Sure, you can bang the drum for capital preservation, your risk-rated model portfolios and long-term investment horizon, but these are all now common across the industry.

For investment director Alan Beaney and head of managed funds Glenn Meyer, the distinguishing feature of Bristol-based RC Brown is its institutional pedigree.

“We have long served institutional investors, so the basic philosophy behind what we do is to bring institutional portfolio construction management disciplines to the small and medium-sized private client arena,” says Meyer.

“We do have some very wealthy clients but we are not looking at a family office-type structure – we are not ultra-high net-worth. The portfolio construction disciplines we have mean we are trying to protect clients’ capital through diversification.”

Taking chances

All well and good, but to get to the nitty gritty of what differentiates RC Brown from its peers, says Meyer, is that a traditional UK wealth manager is usually “much more opportunistic in approach”, with portfolios constructed of fewer stocks but a rather greater concentration of risk than you might expect.

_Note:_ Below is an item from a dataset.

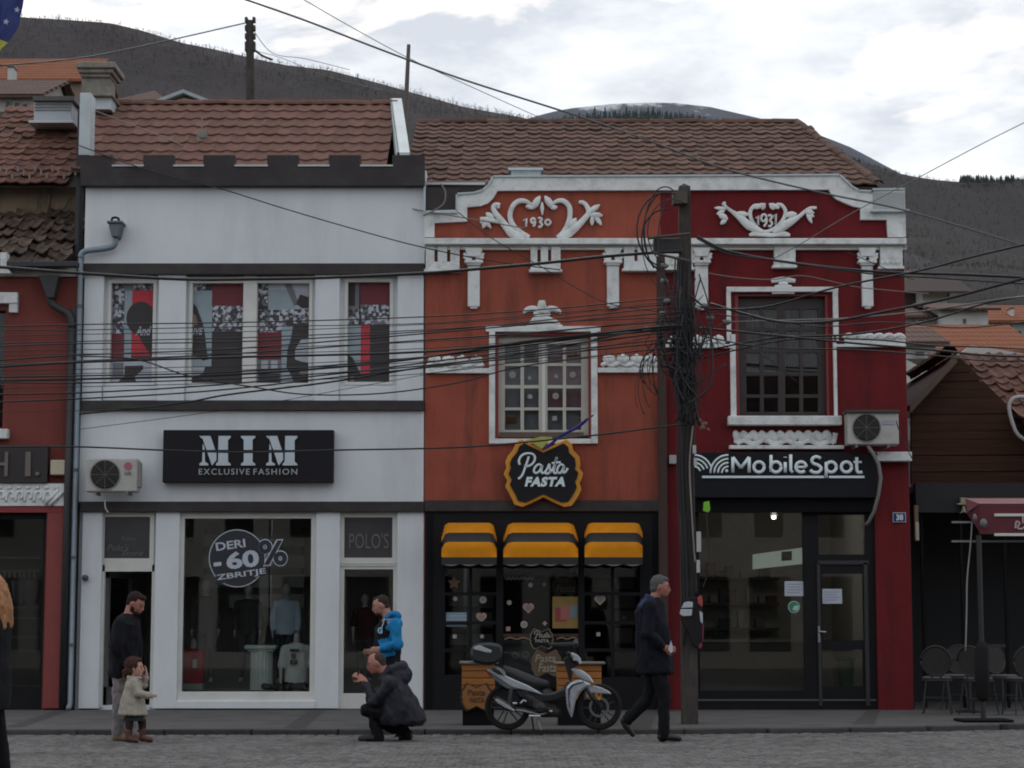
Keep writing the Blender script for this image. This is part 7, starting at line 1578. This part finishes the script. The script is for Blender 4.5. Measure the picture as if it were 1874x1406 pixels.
# ================================================================ MOTORBIKE
def bike():
    Y = 23.98; t = thing('motorbike', 'silver and black step-through motorbike parked at the kerb before the pasta shop', 'motorbike', P(1010,1338,Y))
    J = lambda x, y, d=0: P(x, y, Y+d)
    kz = .1708
    Z = lambda x, y, d=0: J(840+x*kz, 1150+y*kz, d)          # tracing coordinates
    zg = PH
    silver = mat('silver_plastic', (.46,.49,.53), .28, .05, 5, metal=.3, dirt=(.25,.25,.26), dscale=14, damt=.5); blk = simple('bike_black', (.014,.014,.017), .35); rub = simple('tyre_rubber', (.017,.016,.016), .8); alu = simple('bike_alloy', (.22,.22,.22), .35, metal=.8); gold = simple('dark_engine', (.035,.033,.032), .5, metal=.4)
    s_ = 3800*1.0/Y
    def wheel(cx, cy, R_, nm):
        c = J(cx, cy); c.z = zg + R_ + .006; w_ = MB()
        prof = [(R_-.052,-.030),(R_-.02,-.042),(R_-.004,-.026),(R_,0),(R_-.004,.026),(R_-.02,.042),(R_-.052,.030)]
        n = 36; base = len(w_.v)
        for i in range(n):
            a = 2*math.pi*i/n
            for rr, h in prof: w_.v.append((c.x+rr*math.cos(a), c.y+h, c.z+rr*math.sin(a)))
        m = len(prof)
        for i in range(n):
            for j in range(m): w_.f.append([i*m+j, ((i+1)%n)*m+j, ((i+1)%n)*m+(j+1)%m, i*m+(j+1)%m]); w_.m.append(0)
        wo = w_.build('wheel', rub, t, smooth=True)
        rm_ = MB(); n = 36
        pr = [(R_-.052,-.022),(R_-.072,-.018),(R_-.072,.018),(R_-.052,.022)]
        for i in range(n):
            a = 2*math.pi*i/n
            for rr, h in pr: rm_.v.append((c.x+rr*math.cos(a), c.y+h, c.z+rr*math.sin(a)))
        for i in range(n):
            for j in range(4): rm_.f.append([i*4+j, ((i+1)%n)*4+j, ((i+1)%n)*4+(j+1)%4, i*4+(j+1)%4]); rm_.m.append(0)
        rm_.build('rim', blk, wo, smooth=True)
        sp = MB()
        for k in range(5):
            a = k*1.2566+.5; d = Vector((math.cos(a),0,math.sin(a))); e = Vector((-d.z,0,d.x))
            for sgn in (-1, 1): sp.tube([c+d*.05+e*.02*sgn, c+d*(R_-.072)+e*.035*sgn], .009, 6)
        sp.build('spokes', blk, wo)
        hb = MB(); hb.lathe([(.02,-.06),(.045,-.05),(.05,.05),(.02,.06)], c, 14, 'Y'); hb.build('hub', gold, wo, smooth=True)
        return c, wo
    rw, wo1 = wheel(929, 1299, .262, 'rear'); fw, wo2 = wheel(1096, 1299, .262, 'front')
    dk = MB(); n = 28
    for i in range(n):
        a = 2*math.pi*i/n
        for rr, h in ((.115,-.06),(.115,-.064),(.088,-.064),(.088,-.06)): dk.v.append((fw.x+rr*math.cos(a), fw.y+h, fw.z+rr*math.sin(a)))
    for i in range(n):
        for j in range(4): dk.f.append([i*4+j, ((i+1)%n)*4+j, ((i+1)%n)*4+(j+1)%4, i*4+(j+1)%4]); dk.m.append(0)
    dk.build('brake_disc', alu, wo2)
    def panel(pts, th, m, name, off=0, bev=.008, par=None, both=True):
        o = None
        P_ = [Z(*p) for p in pts]
        mb = MB(); mb.prism([(p.x,p.z) for p in P_], Y-th/2+off, Y+th/2+off); return mb.build(name, m, par or t, bevel=bev)
    # rear body side panel (silver blade) and darker lower cowl
    panel([(290,445),(345,418),(420,430),(470,470),(500,505),(620,560),(740,610),(790,640),(850,675),(905,712),(840,700),(720,665),(640,650),(560,630),(480,575),(400,520),(330,470)], .20, silver, 'tail_panel', bev=.012)
    panel([(330,468),(400,522),(480,578),(560,632),(640,652),(520,650),(440,600),(360,530)], .21, simple('bike_grey',(.10,.11,.13),.4), 'tail_lower_panel')
    panel([(345,430),(430,445),(470,480),(490,505),(420,490),(360,455)], .225, blk, 'grab_rail_opening', bev=0)
    gr = MB(); 
    for d in (-.12, .12): gr.tube(smoothpath([Z(340,425,d),Z(400,415,d),Z(470,455,d),Z(500,500,d)],4), .011, 6)
    gr.build('grab_rail', alu, t, smooth=True)
    panel([(270,440),(330,460),(370,510),(345,525),(320,500)], .14, simple('tail_light_red',(.42,.015,.03),.2), 'tail_light')
    # seat
    st = MB(); limb(st, [Z(480,440),Z(600,500),Z(720,560),Z(830,590),Z(930,600)], [.05,.075,.085,.075,.05]); 
    so = remesh(st, 'seat', [simple('seat_vinyl',(.018,.017,.02),.5)], .012, t)
    # top box with reflector
    panel([(130,200),(180,165),(330,150),(455,175),(470,240),(462,330),(400,380),(280,390),(150,360),(120,300)], .36, simple('top_box_black',(.016,.018,.02),.45), 'top_box', bev=.03)
    panel([(160,200),(225,180),(280,205),(355,235),(345,262),(285,255),(215,235),(165,225)], .375, simple('box_reflector',(.42,.45,.47),.3), 'box_stripe', bev=.004)
    panel([(20,372),(130,358),(220,360),(280,400),(200,388),(120,384)], .22, simple('rack_grey_brown',(.17,.15,.14),.5), 'luggage_rack', bev=.004)
    # engine, frame and footboard
    en = MB(); limb(en, [Z(700,700),Z(800,790),Z(900,840)], [.09,.10,.09]); limb(en, [Z(820,870),Z(960,880),Z(1050,900)], [.075,.085,.06]); limb(en, [Z(930,700),Z(1040,760),Z(1130,740)], [.07,.07,.06]); en.ball(Z(880,860,-.07), .075,.05,.07, 14, 8)
    remesh(en, 'engine', [gold], .012, t, .006, 18)
    panel([(560,630),(700,665),(860,700),(1000,690),(1120,640),(1160,560),(1200,600),(1180,720),(1040,780),(900,800),(760,790),(640,740)], .17, blk, 'centre_cowl', bev=.02)
    fl_ = MB(); 
    for k in range(5): fl_.tube([Z(800+k*22,800,-.13),Z(812+k*22,850,-.13)], .005, 5)
    fl_.build('cooling_fins', alu, t)
    sw = MB()
    for d in (-.09,.09): sw.tube([Z(830,900,d), Vector((rw.x,rw.y+d,rw.z))], [.026,.02], 8)
    sw.build('swing_arm', blk, t, smooth=True); sh = MB()
    for d in (-.11,.11): sh.tube([Z(560,640,d), Vector((rw.x+.02,rw.y+d,rw.z+.03))], .022, 8)
    sh.build('rear_shock', simple('shock_dark',(.05,.05,.05),.4), t)
    ch = panel([(420,760),(560,750),(740,850),(760,900),(600,880),(440,820)], .02, blk, 'chain_guard', off=.08)
    # exhaust
    ex = MB(); ex.tube([Z(390,755,-.17),Z(440,790,-.17),Z(520,835,-.17),Z(590,875,-.16)], [.040,.046,.044,.026], 12); e_ = ex.build('exhaust', simple('exhaust_dark',(.03,.03,.03),.4), t, smooth=True)
    panel([(388,752),(420,756),(520,815),(597,868),(590,884),(500,845),(410,790)], .02, simple('chrome_guard',(.55,.57,.60),.2,metal=.7), 'heat_shield', off=-.22, bev=.003, par=e_)
    MB().tube([Z(590,875,-.16),Z(700,890,-.14),Z(860,930,-.1),Z(960,900,-.06)], .016, 8).build('exhaust_pipe', alu, e_, smooth=True)
    ba = simple('bright_alloy',(.45,.46,.47),.3,metal=.7)
    for pp, rr, nm in (([Z(750,940,-.20),Z(870,942,-.20)],.014,'foot_peg'),([Z(575,805,-.16),Z(620,805,-.16)],.014,'foot_peg'),([Z(660,805,-.18),Z(690,770,-.18),Z(720,785,-.18)],.010,'kick_lever'),([Z(970,888,-.16),Z(1000,890,-.16)],.012,'gear_lever')): MB().tube(pp, rr, 6).build(nm, ba, t)
    sd = Z(840,970,-.05); MB().tube([sd, Vector((sd.x+.04, Y-.10, PH+.012))], [.016,.012], 8).build('side_stand', alu, t); MB().tube([Z(780,950,0), Vector((Z(800,1000).x, Y+.12, PH+.014))], .012, 6).build('centre_stand', alu, t)
    # front: leg shield, fairing, fender, forks, headlight, handlebar
    panel([(1140,640),(1180,590),(1270,545),(1330,560),(1420,600),(1330,650),(1270,700),(1240,800),(1220,900),(1205,965),(1160,860),(1145,760)], .26, silver, 'leg_shield', bev=.02)
    panel([(1165,650),(1210,600),(1330,565),(1335,575),(1225,612),(1185,660),(1180,760),(1195,880),(1172,820)], .272, simple('shield_dark',(.02,.03,.045),.3), 'shield_line', bev=.001)
    panel([(1195,430),(1260,430),(1330,455),(1400,510),(1450,590),(1400,580),(1310,540),(1240,500)], .20, silver, 'front_cowl', bev=.015)
    panel([(1235,440),(1290,445),(1340,480),(1380,540),(1330,515),(1270,480)], .207, simple('indicator_glass',(.42,.46,.50),.1), 'indicator', bev=.003)
    panel([(1340,650),(1380,615),(1440,610),(1530,635),(1600,670),(1635,705),(1560,700),(1480,695),(1420,692),(1400,700),(1385,752),(1370,750),(1350,680)], .13, silver, 'front_fender', bev=.012)
    fk = MB()
    for d in (-.07,.07): fk.tube([Z(1300,560,d), Vector((fw.x,fw.y+d,fw.z))], [.020,.024], 8)
    fk.build('fork', gold, t, smooth=True)
    panel([(1330,690),(1400,700),(1390,760),(1340,770)], .10, simple('fender_brown',(.12,.06,.04),.5), 'inner_fender')
    panel([(1120,330),(1160,300),(1240,330),(1290,390),(1230,420),(1200,560),(1230,600),(1180,560),(1140,400)], .16, blk, 'steering_column', bev=.02)
    panel([(1150,240),(1200,250),(1260,280),(1300,330),(1310,390),(1260,400),(1200,350),(1160,300)], .24, blk, 'handlebar_cowl', bev=.03)
    panel([(1170,262),(1215,260),(1262,280),(1300,320),(1310,378),(1290,388),(1262,352),(1216,345),(1210,318),(1180,300)], .245, simple('headlight_glass',(.48,.50,.52),.1), 'headlight', bev=.008)
    hb = MB(); hb.tube([Z(1180,280,-.34),Z(1190,290,-.15),Z(1200,300,0),Z(1190,290,.15),Z(1180,280,.34)], .013, 8); hb.build('handlebar', blk, t, smooth=True)
    for s in (-1, 1):
        MB().tube([Z(1165,275,s*.24),Z(1178,280,s*.36)], .019, 8).build('grip', rub, t)
        m = MB(); m.tube([Z(1190,285,s*.22),Z(1215,190,s*.27),Z(1235,150,s*.30)], .007, 6); mo = m.build('mirror_stem', blk, t)
        m = MB(); m.ball(Z(1250,165,s*.34), .035,.075,.05, 14, 8); m.build('mirror', simple('mirror_shell',(.03,.03,.033),.3), mo, smooth=True)
        ll = MB().tube([Z(1200,290,s*.2),Z(1230,310,s*.34)], .006, 5); ll.build('brake_lever', alu, t)
    panel([(940,160),(1240,150),(1250,175),(1150,200),(1000,190)], .02, simple('mirror_shell',(.03,.03,.033),.3), 'leg_cover', off=.1)
    MB().lathe([(.022,0),(.022,-.01)], Vector((fw.x,fw.y-.08,fw.z+.10)), 12, 'Y').build('reflector', simple('amber',(.50,.28,.02),.2), wo2)
bike()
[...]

“If a wealth manager can, more often than not, be buying something that is coming into favour and managing to get out at the right time, then if you are their client you are going to do incredibly well,” he adds.

“I don’t think I can consistently do that, so we would rather look to protect capital. We define risk as being the chance of suffering a permanent loss of capital, an old-fashioned definition, but we are focused on assessing how the market will react to something that is about to happen, rather than what has happened.”

Better together

RC Brown Investment Management was set up in 1990, under ongoing chairman Bob Brown, serving company pension schemes and major charities.

It was in 2009 that the IFA-focused private client business was formed with Beaney’s recruitment from Principal Investment Management.

Meyer joined a year later from Standard & Poor’s’ fund research arm. Both have a history of working together at Lloyds Investment Managers. The business currently has £85m under management, in addition to a further £120m run on behalf of third-party fund managers.

Asset allocation is split across five models – cautious, cautious balanced, balanced, balanced growth and growth.